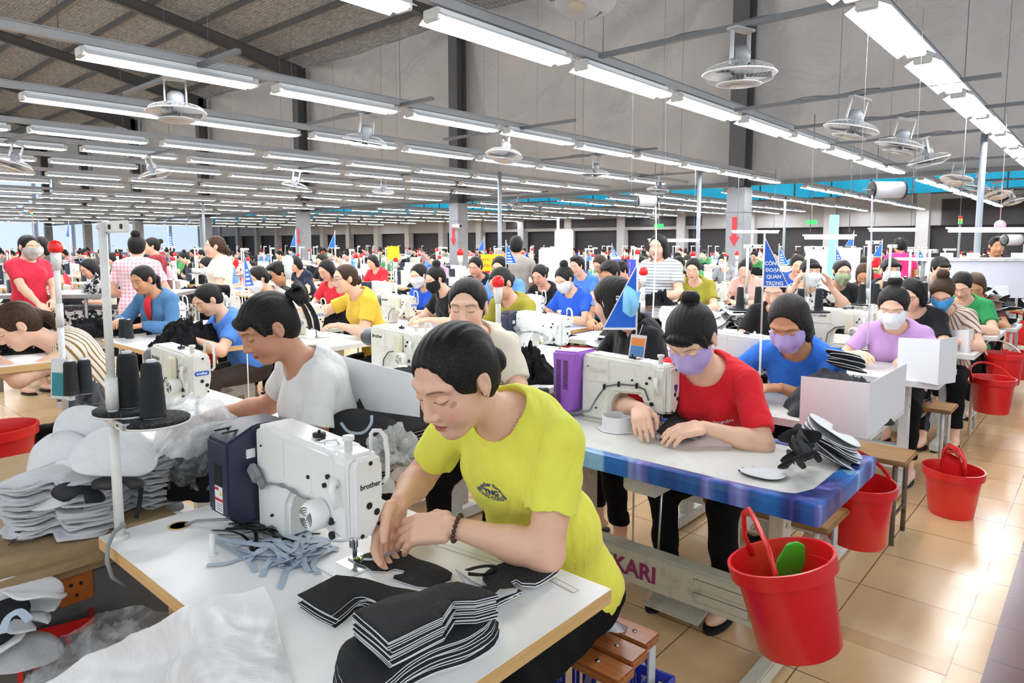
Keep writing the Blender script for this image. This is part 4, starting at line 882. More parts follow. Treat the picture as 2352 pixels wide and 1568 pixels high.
# orbit fans on cross bars
FANS = [(1698, 170, 164), (1955, 297, 125), (2066, 335, 103), (2133, 368, 92), (2197, 412, 80), (2243, 430, 70), (2292, 447, 60), (405, 255, 122), (838, 318, 95), (1158, 357, 82), (1367, 400, 68), (1512, 415, 50), (28, 378, 92), (355, 402, 75), (677, 428, 60), (880, 440, 50), (1330, -8, 172), (1185, 470, 40), (2328, 462, 60), (1240, 486, 34), (1500, 498, 34)]
pf = None
for k, (px, py, wpx) in enumerate(FANS):
    p = atd(px, py, .434*F/wpx); p.z = min(p.z, 2.62 if py > 0 else 3.2); o = fan() if pf is None else dup(pf); pf = pf or o
    zt_ = max(2.49, min(2.56, p.z)); f_ = (zt_-CAMH)/(p.z-CAMH) if p.z > 1.9 else 1; p = Vector((p.x*f_, p.y*f_, zt_)) if p.z > 1.9 and py > 0 else p
    lab = ('nearest the aisle end, big in front of the cloth', 'on the second bar from the near aisle end', 'on the third bar', 'on the fourth bar', 'on the fifth bar', 'near the blue windows', 'before the last aisle fan')[k] if k < 7 else None
    order_ = sorted(FANS); fl = 'round caged orbit fan hanging '+lab if lab else 'round caged orbit fan, %s from the left of all the hanging fans' % NTH[order_.index((px, py, wpx))]
    place(o, p, rnd.random()*6, fl, 'fan', 'orbit fans')
    o.rotation_euler = (rnd.uniform(-.3, .3), rnd.uniform(-.25, .25), rnd.random()*6)
    L = 1.0; mb = MB(); mb.bb(-.02, .02, -L, L, 0, .03); mb.tube([(0.02, -L*.2+t*.12, .04+.01*math.sin(t*1.7)) for t in range(8)], .005, 5); bo = mb.build('fan_bar', GALD, None); bo.location = (p.x, p.y, p.z+.265); tag(bo, 'grey steel cross bar of the fan %s from the left' % NTH[order_.index((px, py, wpx))], 'bar', 'fan cross bars')
# slim posts, exit signs, stack lights
for px, yb, d_, nm in ((1148, 455, 12.5, 'left of the middle column'), (1603, 430, 12.0, 'left of the near column'), (2245, 385, 8.2, 'beside the raised desk on the right'), (1800, 470, 19, 'behind the pennant'), (470, 450, 20, 'behind the standing woman in cream')):
    p = atd(px, 560, d_); mb = MB(); mb.tube([(p.x, p.y, 0), (p.x, p.y, 2.85)], .035, 10); o = mb.build('post', M('post_grey', '#8b939c', .4)); tag(o, 'slim grey steel post '+nm, 'post')
for px, py, d_, nm in ((1513, 519, 20, 'left of the near column'), (1864, 510, 20, 'high on the wall right of the near column'), (231, 567, 22, 'far left')):
    p = atd(px, py, d_); r = empty('exit_sign', p, 0, 'small green lit exit sign '+nm, 'sign'); mb = MB(); mb.box((0, 0, 0), (.04, .30, .12), .008); mb.build('panel', M('exit_green', '#22d34a', .4, emit=.9), r); mb = MB(); mb.bb(-.003, .003, -.01, .01, .06, max(.1, 2.84-p.z)); mb.build('hanger', GALD, r)
for px, py, d_, nm in ((2206, 505, 7.6, 'on the machine at the right'), (73, 488, 14, 'at the far left')):
    p = atd(px, py, d_); r = empty('stack_light', p, 0, 'small red, amber and green stack light '+nm, 'signal light')
    for z0, c_ in ((.03, RBALL), (0, M('amber_lens', '#f2a31a', .3, emit=.5)), (-.03, M('green_lens', '#35d86a', .3, emit=1.2))): mb = MB(); mb.cyl((0, 0, z0-.014), (0, 0, z0+.014), .02, 14); mb.build('lens', c_, r)
    mb = MB(); mb.cyl((0, 0, -p.z), (0, 0, -.045), .012, 8); mb.build('stem', GALD, r)
# ---------------------------------------------------------------- nearest work table and its operator
HERO = person('woman in a yellow t-shirt bending over the nearest white table, hands at the needle', (1.545, 1.165), 183, .003, skin=skin_mat('skin_hero', '#e9bca2', spot=True), hairm=hair_mat('hair_hero', '#1a1716', .1), hair='lowbun', top=cloth_mat('tee_yellow', '#f3f35e', wr=.6),
    sh=(.25, 0, 1.085), hd=(.434, -.014, 1.230), pitch=28, yaw=-3, hl=.022, hs=1.08, hL=(.43, -.03, .862), hR=(.445, -.205, .885), fL=(.5, -.84, -.12), nL=(-.35, -.35, -.85), fR=(.62, .05, -.75), nR=(.2, .9, -.5), hsc=1.13, curl=.72, bust=.55, fat=1.1, wd=1.03, elb=(v3(-.25, 1.0, -.9), v3(-.3, -.8, -.75)))
NVT = M('navy_print', '#27397f', .6); h_ = HERO
shirt_text(h_, 'Together forever', .0165, .0, -.095, NVT, .0004, arc=.050); shirt_text(h_, 'TNG', .022, .0, -.118, NVT, .0009); shirt_text(h_, 'SÔNG CÔNG 3', .0155, .0, -.136, NVT, .0004, arc=-.075)
mb = MB(); hp = h_['hp']; mb.sph(hp(.0, .086, -.03), .0032, 6); mb.build('earring', STL, h_['body'])
mb = MB()
S0 = h_['S']; St = h_['St']; cr = []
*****
Required task
Omit the pictures, then quote the rest of the material above exactly.

Expected output
Keep writing the Blender script for this image. This is part 4, starting at line 882. More parts follow. Treat the picture as 2352 pixels wide and 1568 pixels high.
# orbit fans on cross bars
FANS = [(1698, 170, 164), (1955, 297, 125), (2066, 335, 103), (2133, 368, 92), (2197, 412, 80), (2243, 430, 70), (2292, 447, 60), (405, 255, 122), (838, 318, 95), (1158, 357, 82), (1367, 400, 68), (1512, 415, 50), (28, 378, 92), (355, 402, 75), (677, 428, 60), (880, 440, 50), (1330, -8, 172), (1185, 470, 40), (2328, 462, 60), (1240, 486, 34), (1500, 498, 34)]
pf = None
for k, (px, py, wpx) in enumerate(FANS):
    p = atd(px, py, .434*F/wpx); p.z = min(p.z, 2.62 if py > 0 else 3.2); o = fan() if pf is None else dup(pf); pf = pf or o
    zt_ = max(2.49, min(2.56, p.z)); f_ = (zt_-CAMH)/(p.z-CAMH) if p.z > 1.9 else 1; p = Vector((p.x*f_, p.y*f_, zt_)) if p.z > 1.9 and py > 0 else p
    lab = ('nearest the aisle end, big in front of the cloth', 'on the second bar from the near aisle end', 'on the third bar', 'on the fourth bar', 'on the fifth bar', 'near the blue windows', 'before the last aisle fan')[k] if k < 7 else None
    order_ = sorted(FANS); fl = 'round caged orbit fan hanging '+lab if lab else 'round caged orbit fan, %s from the left of all the hanging fans' % NTH[order_.index((px, py, wpx))]
    place(o, p, rnd.random()*6, fl, 'fan', 'orbit fans')
    o.rotation_euler = (rnd.uniform(-.3, .3), rnd.uniform(-.25, .25), rnd.random()*6)
    L = 1.0; mb = MB(); mb.bb(-.02, .02, -L, L, 0, .03); mb.tube([(0.02, -L*.2+t*.12, .04+.01*math.sin(t*1.7)) for t in range(8)], .005, 5); bo = mb.build('fan_bar', GALD, None); bo.location = (p.x, p.y, p.z+.265); tag(bo, 'grey steel cross bar of the fan %s from the left' % NTH[order_.index((px, py, wpx))], 'bar', 'fan cross bars')
# slim posts, exit signs, stack lights
for px, yb, d_, nm in ((1148, 455, 12.5, 'left of the middle column'), (1603, 430, 12.0, 'left of the near column'), (2245, 385, 8.2, 'beside the raised desk on the right'), (1800, 470, 19, 'behind the pennant'), (470, 450, 20, 'behind the standing woman in cream')):
    p = atd(px, 560, d_); mb = MB(); mb.tube([(p.x, p.y, 0), (p.x, p.y, 2.85)], .035, 10); o = mb.build('post', M('post_grey', '#8b939c', .4)); tag(o, 'slim grey steel post '+nm, 'post')
for px, py, d_, nm in ((1513, 519, 20, 'left of the near column'), (1864, 510, 20, 'high on the wall right of the near column'), (231, 567, 22, 'far left')):
    p = atd(px, py, d_); r = empty('exit_sign', p, 0, 'small green lit exit sign '+nm, 'sign'); mb = MB(); mb.box((0, 0, 0), (.04, .30, .12), .008); mb.build('panel', M('exit_green', '#22d34a', .4, emit=.9), r); mb = MB(); mb.bb(-.003, .003, -.01, .01, .06, max(.1, 2.84-p.z)); mb.build('hanger', GALD, r)
for px, py, d_, nm in ((2206, 505, 7.6, 'on the machine at the right'), (73, 488, 14, 'at the far left')):
    p = atd(px, py, d_); r = empty('stack_light', p, 0, 'small red, amber and green stack light '+nm, 'signal light')
    for z0, c_ in ((.03, RBALL), (0, M('amber_lens', '#f2a31a', .3, emit=.5)), (-.03, M('green_lens', '#35d86a', .3, emit=1.2))): mb = MB(); mb.cyl((0, 0, z0-.014), (0, 0, z0+.014), .02, 14); mb.build('lens', c_, r)
    mb = MB(); mb.cyl((0, 0, -p.z), (0, 0, -.045), .012, 8); mb.build('stem', GALD, r)
# ---------------------------------------------------------------- nearest work table and its operator
HERO = person('woman in a yellow t-shirt bending over the nearest white table, hands at the needle', (1.545, 1.165), 183, .003, skin=skin_mat('skin_hero', '#e9bca2', spot=True), hairm=hair_mat('hair_hero', '#1a1716', .1), hair='lowbun', top=cloth_mat('tee_yellow', '#f3f35e', wr=.6),
    sh=(.25, 0, 1.085), hd=(.434, -.014, 1.230), pitch=28, yaw=-3, hl=.022, hs=1.08, hL=(.43, -.03, .862), hR=(.445, -.205, .885), fL=(.5, -.84, -.12), nL=(-.35, -.35, -.85), fR=(.62, .05, -.75), nR=(.2, .9, -.5), hsc=1.13, curl=.72, bust=.55, fat=1.1, wd=1.03, elb=(v3(-.25, 1.0, -.9), v3(-.3, -.8, -.75)))
NVT = M('navy_print', '#27397f', .6); h_ = HERO
shirt_text(h_, 'Together forever', .0165, .0, -.095, NVT, .0004, arc=.050); shirt_text(h_, 'TNG', .022, .0, -.118, NVT, .0009); shirt_text(h_, 'SÔNG CÔNG 3', .0155, .0, -.136, NVT, .0004, arc=-.075)
mb = MB(); hp = h_['hp']; mb.sph(hp(.0, .086, -.03), .0032, 6); mb.build('earring', STL, h_['body'])
mb = MB()
S0 = h_['S']; St = h_['St']; cr = []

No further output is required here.